MECHANISM OF BENZENE LOSS FROM TP'RH(H)(PH)(CN-NEOPENTYL) IN THE PRESENCE OF NEOPENTYL ISOCYANIDE - EVIDENCE FOR AN ASSOCIATIVELY INDUCED REDUCTIVE ELIMINATION

Thermolysis of Tp'Rh(H)(Ph)(CN-neopentyl) (1) (Tp' = hydrotris(3,5-dimethylpyrazolyl)borate) in benzene in the presence of added isocyanide gives Tp'Rh(CN-neopentyl)2 (2). The rate of reaction increases with increasing isocyanide concentration, but the dependence is nonlinear and approaches zero order at high isocyanide concentrations.

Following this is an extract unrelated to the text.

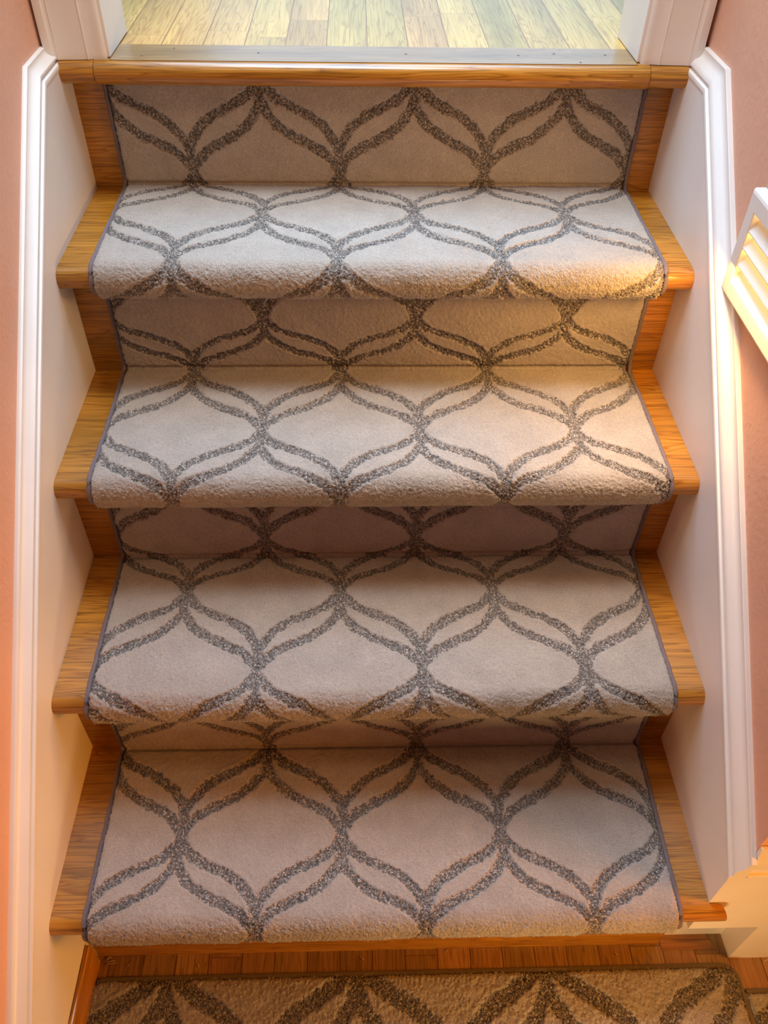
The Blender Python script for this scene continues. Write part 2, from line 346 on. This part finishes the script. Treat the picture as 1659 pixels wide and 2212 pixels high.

When the reaction is conducted with Tp'Rh(D)(d5-Ph)(CN-neopentyl) in benzene-d6, an inverse kinetic isotope effect of 0.85 +/- 0.02 is observed. Measurement of the temperature dependence of the rate of the reaction at a single isocyanide concentration gives DELTA-H double dragger = 15.2 +/- 1.2 kcal/mol and DELTA-S double-dagger = -36 +/- 3 eu. Thermolysis of 1 in the presence of added 2,6-xyly] isocyanide shows no evidence for the formation of TpRh(H)(Ph)(2,6-xylyl isocyanide) (3). Thermolysis of isotopically labeled Tp'Rh(H)(d5-Ph)(CN-neopentyl) at 60-degrees-C in either THF-d8 or toluene-d8 results in intramolecular migration of the metal hydride into all of the phenyl proton positions at the same time and rate. A mechanism is proposed to account for all of the above observations which involves initial reductive elimination of benzene from 1 to give an eta-2-benzene intermediate in which the rhodium atom can migrate around the benzene ring. Subsequent associative exchange of isocyanide for benzene occurs in a second step.